Penggunaan aplikasi verifikasi wajah semakin meluas di berbagai sektor, berikut beberapa contohnya:
Bank digital dan fintech menggunakan verifikasi wajah untuk proses KYC saat membuka rekening baru atau saat pengguna melakukan transaksi bernilai tinggi. Dengan demikian, risiko penipuan identitas dapat ditekan secara signifikan.
Contoh: Penggunaan face liveness pada saat pembukaan rekening secara online.
Marketplace dan platform online menggunakan verifikasi wajah untuk memastikan keaslian akun penjual dan pembeli, mengurangi risiko penipuan.
Contoh: Amazon dan Alibaba menerapkan verifikasi wajah untuk verifikasi akun penjual.
Rumah sakit dan platform telemedicine menggunakan verifikasi wajah untuk memastikan bahwa pasien yang mendaftar adalah benar-benar pasien yang terdaftar.

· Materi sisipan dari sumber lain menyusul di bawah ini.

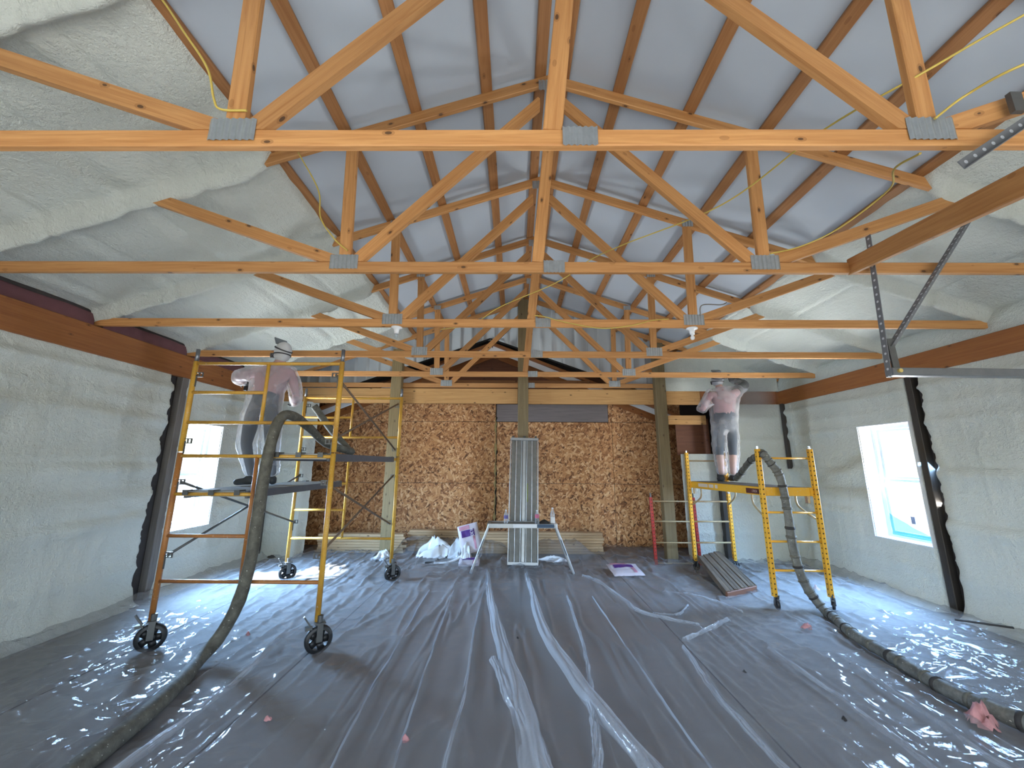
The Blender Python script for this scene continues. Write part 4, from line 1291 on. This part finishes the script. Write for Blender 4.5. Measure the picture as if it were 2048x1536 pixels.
def hand_geo(wrist, direction, normal, curl=.55, side=1):
    d = Vector(direction).normalized(); nn = Vector(normal); nn = (nn-d*nn.dot(d)).normalized(); s = d.cross(nn)*side
    W = Vector(wrist); out = [], []
    def app(vf):
        b = len(out[0]); out[0].extend(vf[0]); out[1].extend(tuple(i+b for i in f) for f in vf[1])
    app(skinned([tuple(W-d*.02), tuple(W+d*.03), tuple(W+d*.065), tuple(W+d*.088)], [(0, 1), (1, 2), (2, 3)], [(.024, .024), (.036, .018), (.040, .017), (.036, .014)], 1))
    for k, L in enumerate((.072, .080, .074, .058)):
        p = W+d*.078+s*(.028-.0185*k); pts = [p-d*.015, p]; a = 0
        for q in (.45, .32, .23):
            a += curl
            p = p+(d*math.cos(a)+nn*math.sin(a))*L*q; pts.append(p)
        app(skinned([tuple(x) for x in pts], [(i, i+1) for i in range(4)], [.0095, .0092, .0085, .008, .0065], 1))
    p = W+d*.02+s*.024; pts = [p, p+s*.022+d*.018, p+s*.034+d*.044+nn*.012, p+s*.028+d*.066+nn*.024]
    app(skinned([tuple(x) for x in pts], [(0, 1), (1, 2), (2, 3)], [.012, .0115, .0095, .007], 1))
    return out


def person(label, J, fwd_head, up_head, shorts, hood, loc, hands, pad=.036):
    root = thing('person', label, 'person', loc)
    names = ['pelvis', 'waist', 'chest', 'neck', 'hipL', 'kneeL', 'ankL', 'hipR', 'kneeR', 'ankR', 'shL', 'elL', 'haL', 'shR', 'elR', 'haR']
    ix = {n: i for i, n in enumerate(names)}
    P = {n: Vector(J[n]) for n in names}
    verts = [P[n] for n in names]; edges = []
    rad = dict(pelvis=.128, waist=.122, chest=.142, neck=.056, hipL=.092, hipR=.092, kneeL=.062, kneeR=.062, ankL=.043, ankR=.043, shL=.066, shR=.066, elL=.046, elR=.046, haL=.031, haR=.031)
    R = [rad[n] for n in names]
    def E(a, b): edges.append((ix[a], ix[b]))
    def mid(a, b, r, t=.5):
        verts.append(P[a].lerp(P[b], t)); R.append(r); edges.append((ix[a], len(verts)-1)); edges.append((len(verts)-1, ix[b]))
    for a, b in (('pelvis', 'waist'), ('waist', 'chest'), ('chest', 'neck'), ('pelvis', 'hipL'), ('pelvis', 'hipR'), ('chest', 'shL'), ('chest', 'shR')): E(a, b)
    for s in 'LR':
        mid('hip'+s, 'knee'+s, .082); mid('knee'+s, 'ank'+s, .057, .38); mid('sh'+s, 'el'+s, .055); mid('el'+s, 'ha'+s, .041)
    verts.append(Vector(J['head'])-Vector(up_head)*.05); R.append(.062); edges.append((ix['neck'], len(verts)-1))
    vl = [tuple(v) for v in verts]
    V, Fc = skinned(vl, edges, R, 3, 0)
    V = list(V); Fc = list(Fc)
    nb = len(Fc)
    # colour zones of the clothes under the suit
    waistz = P['waist'].z-.02; kz = (P['kneeL'].z+P['kneeR'].z)/2-.04
    mi = []
    legs_x = None
    for f in Fc:
        c = sum((Vector(V[i]) for i in f), Vector())/len(f)
        arm = min((c-P['haL']).length, (c-P['haR']).length) < .10
        armz = min((c-q).length for q in (P['elL'], P['elR'], P['haL'], P['haR'])) < .16
        if c.z > P['neck'].z+.02 and not armz: mi.append(0)
        elif arm: mi.append(0)
        elif c.z > waistz or armz: mi.append(1)
        elif shorts and c.z < kz: mi.append(0 if c.z < kz else 2)
        else: mi.append(2)
    hv, hf = head_geo(J['head'], fwd_head, up_head)
    b = len(V); V += [tuple(v) for v in hv]; Fc += [tuple(i+b for i in f) for f in hf]; mi += [0]*len(hf)
    for (w, d, nn, sd2) in hands:
        hv, hf = hand_geo(w, d, nn, .55, sd2)
        b = len(V); V += [tuple(v) for v in hv]; Fc += [tuple(i+b for i in f) for f in hf]; mi += [3]*len(hf)
    off = wloc(root)
    me = bpy.data.meshes.new('body'); me.from_pydata([Vector(v)-off for v in V], [], Fc)
    for m in ('skin', 'shirt', 'jeans', 'glove'): me.materials.append(MT[m])
    me.polygons.foreach_set('material_index', mi); me.polygons.foreach_set('use_smooth', [True]*len(Fc)); me.update()
    bo = bpy.data.objects.new('body', me); COL.objects.link(bo); bo.parent = root
    # baggy see-through suit over the same joints
    R2 = [r+pad+(.012 if i < 3 else 0) for i, r in enumerate(R[:-1])]
    R2[ix['neck']] = .068; R2[ix['haL']] = R2[ix['haR']] = .044; R2[ix['ankL']] = R2[ix['ankR']] = .080
    R2[ix['kneeL']] = R2[ix['kneeR']] = .108
    V2, F2 = skinned(vl[:-1], edges[:-1], R2, 3, 0)
    A = np.array(V2)
    me = bpy.data.meshes.new('coverall'); me.from_pydata([tuple(v) for v in A-np.array(off)], [], F2)
    nr = np.zeros(len(A)*3); me.vertices.foreach_get('normal', nr) if False else None
    me.update()
    N = np.array([tuple(v.normal) for v in me.vertices])
    fold = (fbm(A[:, 0]*11+A[:, 1]*7, A[:, 2]*9, 3, 5)-.5)*.026+(1-np.abs(2*fbm(A[:, 0]*9-A[:, 1]*9, A[:, 2]*15, 2, 9)-1)-.5)*.018
    A2 = A+N*fold[:, None]-np.array(off)
    me.vertices.foreach_set('co', A2.ravel())
    me.materials.append(MT['suit']); me.polygons.foreach_set('use_smooth', [True]*len(F2)); me.update()
    co = bpy.data.objects.new('coverall', me); COL.objects.link(co); co.parent = root
    # shoes
    for s in 'LR':
        an, toe = P['ank'+s], Vector(J['toe'+s]); d = (toe-an); d.z = 0; d.normalize()
        zb = J['sole']
        heel = Vector((an.x, an.y, zb+.042))-d*.055
        V3, F3 = skinned([tuple(heel), tuple(heel+d*.07+Vector((0, 0, .012))), tuple(heel+d*.17), tuple(heel+d*.245-Vector((0, 0, .008))), tuple(heel+d*.055+Vector((0, 0, .075)))], [(0, 1), (1, 2), (2, 3), (1, 4)], [.040, .045, .043, .033, .048], 2, 1)
        V3 = [(x, y, max(z, zb+.001)) for x, y, z in V3]
        mm = MB(); mm.add(V3, F3); mm.build('shoe', MT['shoe'], root, True)
    # hood, straps, respirator, visor
    h = Vector(J['head']); f = Vector(fwd_head).normalized(); u = Vector(up_head).normalized(); sdv_ = u.cross(f).normalized(); u = f.cross(sdv_)
    M3 = Matrix((f, sdv_, u)).transposed()
    vs, fs = [], []; n, m = 26, 16
    for i in range(m+1):
        th = math.pi*.86*i/m
        for k in range(n):
            ph = 2*math.pi*k/n
            v = Vector((.112*math.sin(th)*math.cos(ph), .092*math.sin(th)*math.sin(ph), .128*math.cos(th)))
            v *= 1+.03*(float(vnoise(ph*2, th*4, 4))-.5)
            if i > m*.75: v.x *= 1.0; v.y *= 1.12
            vs.append(h+M3 @ v)
    for i in range(m):
        for k in range(n):
            ph = 2*math.pi*(k+.5)/n; th = math.pi*.86*(i+.5)/m
            if math.cos(ph) > .62 and .36*math.pi < th < .80*math.pi: continue      # opening for the face
            fs.append((i*n+k, (i+1)*n+k, (i+1)*n+(k+1) % n, i*n+(k+1) % n))
    mm = MB(); mm.add(vs, fs); mm.build('hood', MT[hood], root, True)
    for zc, tl in ((.030, .25), (-.042, -.15)):
        pts = [h+M3 @ Vector((.118*math.cos(a)*math.sqrt(max(.1, 1-(zc/.13)**2)), .098*math.sin(a)*math.sqrt(max(.1, 1-(zc/.13)**2)), zc+tl*.11*math.cos(a))) for a in np.linspace(0, 2*math.pi, 33)]
        mm = MB()
        for a, b in zip(pts[:-1], pts[1:]): mm.bar(a, b, .006, .016, tuple(u))
        mm.build('strap', MT['strap'], root)
    mm = MB(); mm.ball(h+M3 @ Vector((.105, 0, -.052)), (.045, .044, .042), 14, 8)
    for sg in (-1, 1): mm.tube([h+M3 @ Vector((.110, sg*.035, -.058)), h+M3 @ Vector((.120, sg*.075, -.068))], .030, 12)
    mm.build('respirator', MT['strap'], root, True)
    return root, M3, h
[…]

Contoh: Aplikasi konsultasi dokter online seperti Halodoc di Indonesia menggunakan verifikasi identitas VIDA untuk mengenali pasien.
Berikut adalah keunggulan utama verifikasi wajah VIDA dalam menghadapi ancaman digital dan penipuan berbasis AI di Indonesia:
Aplikasi verifikasi wajah telah menjadi komponen penting dalam menjaga keamanan identitas digital di era modern. Dengan memanfaatkan biometrik unik yang sulit dipalsukan dan didukung oleh teknologi liveness detection, aplikasi ini memberikan tingkat keamanan yang jauh lebih tinggi dibandingkan metode tradisional.